Shifts Linux work to Power4
Wed Feb 12 2003, 07:11
BIG BLUE has discontinued efforts to adapt Linux for the Itanium, according to IDG. IBM spokesman Ron Faveli said "IBM doesn't have anyone dedicated to working with Linux on Itanium." Favali proceeded to explain, "Our view right now is that Itanium is like a science project. There's not a market for it."

Of course Intel and HP don't agree. Intel claims that Itanium demand has "exceeded its expectations in some vertical markets," wrote IDG. But no sales figures are offered, so one can imagine they might say this with a straight face if they'd sold three chips instead of just two.

Intel/HP also point to the "massive resources" they devote to polishing operating systems and software for their joint bet-the-companies efforts with Itanium. In the case of Linux, surely IBM is glad to see them doing it, because that means IBM can spend its time elsewhere, like Power4.

After all, since Linux is Open Source, IBM will benefit from everyone's Itanium tuning in Linux anyway. It's not like Intel/HP have a choice.

Someone high up at IBM must have asked the question, "Why should we work to compete with HP and Dell on low-margin assembly of Intel systems?"

Especially when IBM has its own 64-bit processors in the Power family -- soon to be upgraded into performance levels competitive with Itanium.

And that's exactly what IBM is doing. Their Linux development teams that had been working with Itanium have be reassigned to tune Linux for IBM's own Power chips. Since no else will do this for them, it makes sense.

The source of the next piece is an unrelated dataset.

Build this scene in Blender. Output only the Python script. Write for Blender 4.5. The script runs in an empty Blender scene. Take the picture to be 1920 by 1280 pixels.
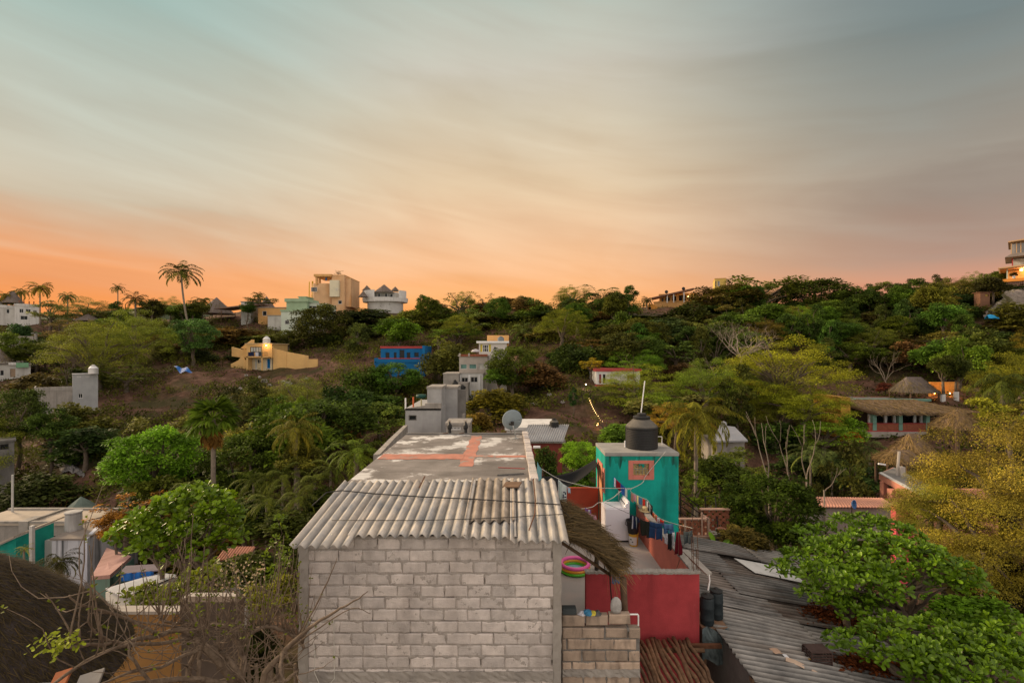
import bpy, math, random
import numpy as np
from mathutils import Vector, Matrix
SC = bpy.context.scene
COL = SC.collection
rad = math.radians
# ------------------------------------------------------------------ camera
F, CX, CY, EYE = 900.0, 955.0, 658.0, 10.0
cam = bpy.data.objects.new("camera", bpy.data.cameras.new("camera"))
COL.objects.link(cam)
cam.location = (0, 0, EYE)
cam.rotation_euler = (rad(90), 0, 0)
cam.data.sensor_width = 36
cam.data.lens = F / 1920 * 36
cam.data.shift_x = 5 / 1920
cam.data.shift_y = 18 / 1920
cam.data.clip_end = 6000
cam.data.clip_start = 0.1
SC.camera = cam
SC.view_settings.view_transform = 'Standard'
SC.view_settings.look = 'None'
SC.view_settings.exposure = 0.14
SC.view_settings.gamma = 1
SC.cycles.max_bounces = 6
SC.cycles.diffuse_bounces = 2
SC.cycles.transparent_max_bounces = 6
SC.cycles.use_denoising = True


def lin(r, g, b):
    f = lambda c: c / 255 / 12.92 if c / 255 <= .04045 else ((c / 255 + .055) / 1.055) ** 2.4
    return (f(r), f(g), f(b), 1)


# ------------------------------------------------------------------ world: dusk sky with streaked cloud
W = bpy.data.worlds.new("World")
SC.world = W
W.use_nodes = True
nt = W.node_tree
nt.nodes.clear()
N = nt.nodes.new
lk = nt.links.new


def mathn(nt, op, a, b=None, c=None, clamp=False):
    n = nt.nodes.new('ShaderNodeMath')
    n.operation = op
    n.use_clamp = clamp
    for i, s in enumerate((a, b, c)):
        if s is None:
            continue
        if isinstance(s, (int, float)):
            n.inputs[i].default_value = s
        else:
            nt.links.new(s, n.inputs[i])
    return n.outputs[0]


def rampn(nt, fac, stops, interp='LINEAR'):
    r = nt.nodes.new('ShaderNodeValToRGB')
    r.color_ramp.interpolation = interp
    els = r.color_ramp.elements
    while len(els) < len(stops):
        els.new(0.5)
    for e, (p, c) in zip(els, stops):
        e.position = p
        e.color = c if len(c) == 4 else (*c, 1)
    nt.links.new(fac, r.inputs[0])
    return r.outputs[0]


def mixn(nt, fac, a, b, mode='MIX'):
    m = nt.nodes.new('ShaderNodeMix')
    m.data_type = 'RGBA'
    m.blend_type = mode
    for i, s in ((0, fac), (6, a), (7, b)):
        if isinstance(s, (int, float)):
            m.inputs[i].default_value = s
        elif isinstance(s, tuple):
            m.inputs[i].default_value = s if len(s) == 4 else (*s, 1)
        else:
            nt.links.new(s, m.inputs[i])
    return m.outputs[2]


tc = N('ShaderNodeTexCoord')
nrm = N('ShaderNodeVectorMath'); nrm.operation = 'NORMALIZE'
lk(tc.outputs['Generated'], nrm.inputs[0])
sep = N('ShaderNodeSeparateXYZ'); lk(nrm.outputs[0], sep.inputs[0])
tilt = N('ShaderNodeCombineXYZ'); lk(sep.outputs[0], tilt.inputs[0]); lk(sep.outputs[1], tilt.inputs[1])
lk(mathn(nt, 'ADD', sep.outputs[2], mathn(nt, 'MULTIPLY', sep.outputs[0], .17)), tilt.inputs[2])
mp = N('ShaderNodeMapping'); lk(tilt.outputs[0], mp.inputs[0])
mp.inputs['Scale'].default_value = (1.3, 1.3, 5.5)
n1 = N('ShaderNodeTexNoise'); lk(mp.outputs[0], n1.inputs['Vector'])
n1.inputs['Scale'].default_value = 1.9; n1.inputs['Detail'].default_value = 5; n1.inputs['Roughness'].default_value = .5
n1.inputs['Distortion'].default_value = .5
mp2 = N('ShaderNodeMapping'); lk(tilt.outputs[0], mp2.inputs[0])
mp2.inputs['Scale'].default_value = (1.0, 1.0, 9)
mp2.inputs['Location'].default_value = (3, 1, 2)
n2 = N('ShaderNodeTexNoise'); lk(mp2.outputs[0], n2.inputs['Vector'])
n2.inputs['Scale'].default_value = 2.4; n2.inputs['Detail'].default_value = 4; n2.inputs['Roughness'].default_value = .45; n2.inputs['Distortion'].default_value = .8
z = sep.outputs[2]
streak = mathn(nt, 'SUBTRACT', n1.outputs[0], .5)
fine = mathn(nt, 'SUBTRACT', n2.outputs[0], .5)
zz = mathn(nt, 'ADD', z, mathn(nt, 'MULTIPLY', streak, .12))
zz = mathn(nt, 'ADD', zz, mathn(nt, 'MULTIPLY', fine, .06))
zz = mathn(nt, 'MAXIMUM', zz, 0.0)
mid = rampn(nt, zz, [(0, lin(252, 152, 84)), (.06, lin(255, 170, 94)), (.11, lin(252, 178, 112)), (.16, lin(245, 186, 136)), (.23, lin(235, 192, 152)), (.32, lin(224, 198, 164)),
                     (.42, lin(211, 198, 174)), (.50, lin(200, 194, 179)), (.58, lin(184, 188, 176)), (.67, lin(150, 178, 172)), (1, lin(150, 172, 190))])
left = rampn(nt, zz, [(0, lin(236, 144, 88)), (.06, lin(250, 156, 84)), (.10, lin(238, 160, 106)), (.13, lin(240, 164, 110)), (.17, lin(222, 178, 142)), (.23, lin(203, 188, 164)),
                     (.31, lin(196, 193, 176)), (.40, lin(184, 191, 179)), (.50, lin(158, 182, 175)), (.6, lin(144, 174, 170)), (1, lin(150, 172, 190))])
right = rampn(nt, zz, [(0, lin(226, 124, 100)), (.06, lin(226, 142, 114)), (.11, lin(206, 152, 126)), (.16, lin(170, 140, 124)), (.22, lin(156, 141, 129)), (.28, lin(158, 149, 137)),
                     (.36, lin(142, 143, 136)), (.45, lin(118, 130, 130)), (.6, lin(110, 128, 132)), (.8, lin(130, 150, 165)), (1, lin(150, 172, 190))])
hl = mathn(nt, 'SQRT', mathn(nt, 'ADD', mathn(nt, 'MULTIPLY', sep.outputs[0], sep.outputs[0]),
                             mathn(nt, 'MULTIPLY', sep.outputs[1], sep.outputs[1])))
az = mathn(nt, 'DIVIDE', sep.outputs[0], mathn(nt, 'MAXIMUM', hl, .001))
mr = N('ShaderNodeMapRange'); lk(az, mr.inputs[0])
mr.interpolation_type = 'SMOOTHSTEP'
mr.inputs[1].default_value = .12; mr.inputs[2].default_value = .72
ml = N('ShaderNodeMapRange'); lk(az, ml.inputs[0])
ml.interpolation_type = 'SMOOTHSTEP'
ml.inputs[1].default_value = -.1; ml.inputs[2].default_value = -.7
col = mixn(nt, ml.outputs[0], mid, left)
col = mixn(nt, mr.outputs[0], col, right)
sky = N('ShaderNodeTexSky')
sky.sky_type = 'NISHITA'; sky.sun_disc = False
SUN_EL, SUN_AZ = 21, 298          # degrees; azimuth clockwise from +Y
sky.sun_elevation = rad(SUN_EL); sky.sun_rotation = rad(SUN_AZ)
bri = mathn(nt, 'ADD', mathn(nt, 'ADD', .97, mathn(nt, 'MULTIPLY', fine, .30)), mathn(nt, 'MULTIPLY', streak, .40))
bc = N('ShaderNodeCombineColor')
for i in range(3):
    lk(bri, bc.inputs[i])
col = mixn(nt, 1.0, col, bc.outputs[0], 'MULTIPLY')
bg1 = N('ShaderNodeBackground'); lk(col, bg1.inputs[0]); bg1.inputs[1].default_value = 1.0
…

This development illustrates one of the strengths of Open Source: vendor self-interest leads them to tune the Linux OS for their own hardware.

Linux gains contributions from all vendors, the operating system playing field stays level, and vendors compete on their real value-added merits, such as reliability, scalability, clustering, manageability, support and not least, price and terms. As a result, all customers are empowered.

IDG attempts to spin this development into a budding feud between IBM and Intel/HP. But we think it's just IBM playing its cards well.